I wanted to credit my dear Uncle Pix (Alexander Kent Forsythe) for seeing that I did get to attend Sunday school. In an old Ford car, he picked me up, stopped at Nachbauers and gathered Ellie (Zarbo) and Trudy Wendt to get to church. He was like my "other" father and never had any children, so I was happy to care for his welfare after he had a slight stroke and his second wife passed away. He was a tall, handsome guy who loved to dance at the Maccabee Hall (where Del & Herb's later stood) - and I hear stories that he never lacked for a partner.

Grand Island gardens

Soil is sandy loam, and the family had many gardens and sold vegetables and melons by ferry. There were two Bartlett pear orchards on the farm, and fruit was sorted and hand-packed bushels were sold in the city, also by ferry. Paid pickers wore shoulder slings, burlap bags made out of feed (grain) bags.

Wall of Supervisors

When you visit the Town Hall, you can view the wall of supervisors. Shirley Luther took this project on when her husband, Laverne "Bunny" Luther was supervisor, and she has done a great service and such a great job!
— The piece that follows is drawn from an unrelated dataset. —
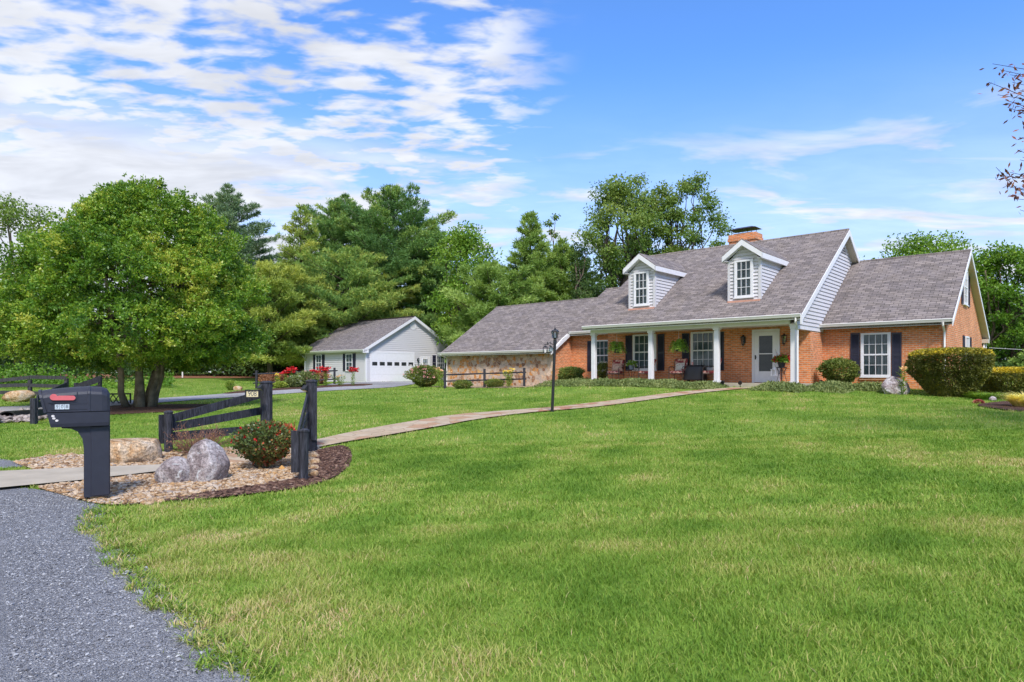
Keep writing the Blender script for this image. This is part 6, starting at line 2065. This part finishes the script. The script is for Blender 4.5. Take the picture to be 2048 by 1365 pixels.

Asa Ransom, a relative, is there, as well as Harry Bolt Ransom. Asa Ransom is buried in Sweeney Cemetery in North Tonawanda on Payne Avenue. A tall monument, something like the Washington Monument, marks his grave.

In summary

As I have looked back, I have had a good life and the Lord has so blessed me in many ways with a wonderful husband, two kids who are responsible adults, friends, good health - gratefully (even with some spare parts) and I wouldn't change a thing!

Four longtime Islanders were invited by the Island Dispatch at the suggestion of resident and realtor Floyd Doring to a lunch of fellowship and storytelling (pictured above). Today's edition of the Before the Bridges series, which started last week with Shirley Luther's story, is based on that luncheon, which took place in November at the Buffalo Launch Club. (Photo by K&D Action Photo and Aerial Imaging)

 

Betty's grandfather, James Forsythe, on the family farm on East River Road in the 1930s. Betty remembers that during her childhood in the 1930s, cherry trees lined the River Road.